_WHAT THE EXERCISE ASKS:_ Working from the top of the listing below, retype each line through the line containing "from mathutils import Vector, noise as mnoise", both included, with no pictures.

_DATA:_
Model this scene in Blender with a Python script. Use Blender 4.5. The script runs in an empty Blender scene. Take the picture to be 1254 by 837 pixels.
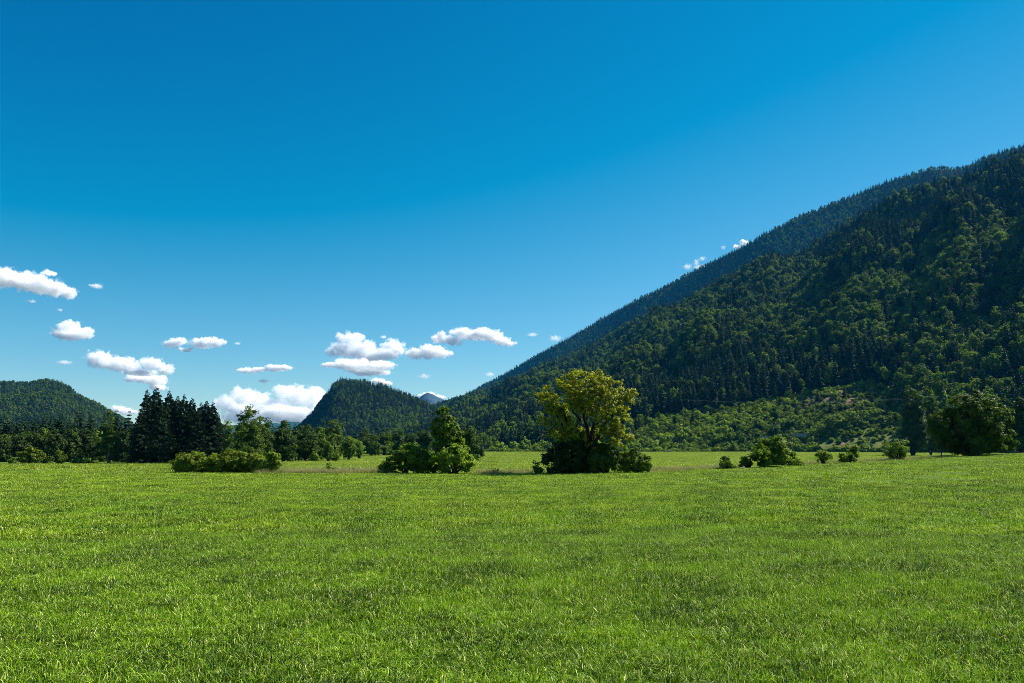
import bpy, math, random
import numpy as np
from mathutils import Vector, noise as mnoise

# ------------------------------------------------------------------ camera, sky, sun
SC = bpy.context.scene
COL = SC.collection
RX, RY, FPX, PIT = 1254.0, 837.0, 984.0, math.atan(128.5 / 984.0)
CAMH = 2.4
cam = bpy.data.cameras.new("camera")
camo = bpy.data.objects.new("camera", cam); COL.objects.link(camo)
camo.location = (0, 0, CAMH); camo.rotation_euler = (math.pi / 2 + PIT, 0, 0)
cam.sensor_width = 36.0; cam.lens = 36.0 * FPX / RX
cam.clip_start = 0.1; cam.clip_end = 90000
SC.camera = camo
SUN_AZ, SUN_EL = 66.0, 47.0
sv = Vector((math.sin(math.radians(SUN_AZ)) * math.cos(math.radians(SUN_EL)),
             math.cos(math.radians(SUN_AZ)) * math.cos(math.radians(SUN_EL)), math.sin(math.radians(SUN_EL))))
sun = bpy.data.lights.new("sun", 'SUN'); sun.energy = 5.0; sun.angle = math.radians(0.53); sun.color = (1.0, 0.95, 0.84)
suno = bpy.data.objects.new("sun", sun); COL.objects.link(suno)
suno.rotation_euler = (-sv).to_track_quat('-Z', 'Y').to_euler(); suno.location = (60, 40, 90)
W = bpy.data.worlds.new("World"); SC.world = W; W.use_nodes = True
nt = W.node_tree; nt.nodes.clear()
sky = nt.nodes.new('ShaderNodeTexSky'); sky.sky_type = 'NISHITA'; sky.sun_disc = False
sky.sun_elevation = math.radians(SUN_EL); sky.sun_rotation = math.radians(SUN_AZ)
sky.air_density = 1.0; sky.dust_density = 0.0; sky.ozone_density = 6.0; sky.altitude = 500
# the photograph's colour grade, the same over the whole sky
crv = nt.nodes.new('ShaderNodeVectorMath'); crv.operation = 'MULTIPLY_ADD'; crv.inputs[1].default_value = (1.55, 1.38, 1.03); crv.inputs[2].default_value = (-2.1, -0.9, 0.2)
mxz = nt.nodes.new('ShaderNodeVectorMath'); mxz.operation = 'MAXIMUM'; mxz.inputs[1].default_value = (0.0, 0.0, 0.0)
bg = nt.nodes.new('ShaderNodeBackground'); bg.inputs[1].default_value = 0.05
wo = nt.nodes.new('ShaderNodeOutputWorld')
nt.links.new(sky.outputs[0], crv.inputs[0]); nt.links.new(crv.outputs[0], mxz.inputs[0]); nt.links.new(mxz.outputs[0], bg.inputs[0]); nt.links.new(bg.outputs[0], wo.inputs[0])
SC.view_settings.view_transform = 'Standard'; SC.view_settings.look = 'None'
SC.view_settings.exposure = 1.1; SC.view_settings.gamma = 1.0
SC.cycles.max_bounces = 28; SC.cycles.volume_bounces = 24; SC.cycles.diffuse_bounces = 3
SC.cycles.transmission_bounces = 4; SC.cycles.transparent_max_bounces = 6
SC.cycles.use_denoising = True; SC.cycles.denoising_prefilter = 'NONE'; SC.cycles.filter_width = 0.8; SC.cycles.volume_step_rate = 0.12; SC.cycles.volume_max_steps = 1024

# ------------------------------------------------------------------ helpers
SP, CP = math.sin(PIT), math.cos(PIT)
def ray(px, py):
    """direction through a photo pixel, scaled so that Y = 1 -> (X/Y, Z/Y)"""
    px = np.asarray(px, float); v = RY / 2 - np.asarray(py, float)
    d = FPX * CP - v * SP
    return (px - RX / 2) / d, (FPX * SP + v * CP) / d
def proj(X, Y, Z):
    Z = Z - CAMH
    f = Y * CP + Z * SP; u = -Y * SP + Z * CP
    f = np.maximum(f, 1e-3)
    return RX / 2 + FPX * X / f, RY / 2 - FPX * u / f
def P3(px, py, Y):
    u, w = ray(px, py); return np.array([float(u) * Y, Y, CAMH + float(w) * Y])
def sstep(x): x = np.clip(x, 0, 1); return x * x * (3 - 2 * x)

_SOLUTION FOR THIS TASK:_
Model this scene in Blender with a Python script. Use Blender 4.5. The script runs in an empty Blender scene. Take the picture to be 1254 by 837 pixels.
import bpy, math, random
import numpy as np
from mathutils import Vector, noise as mnoise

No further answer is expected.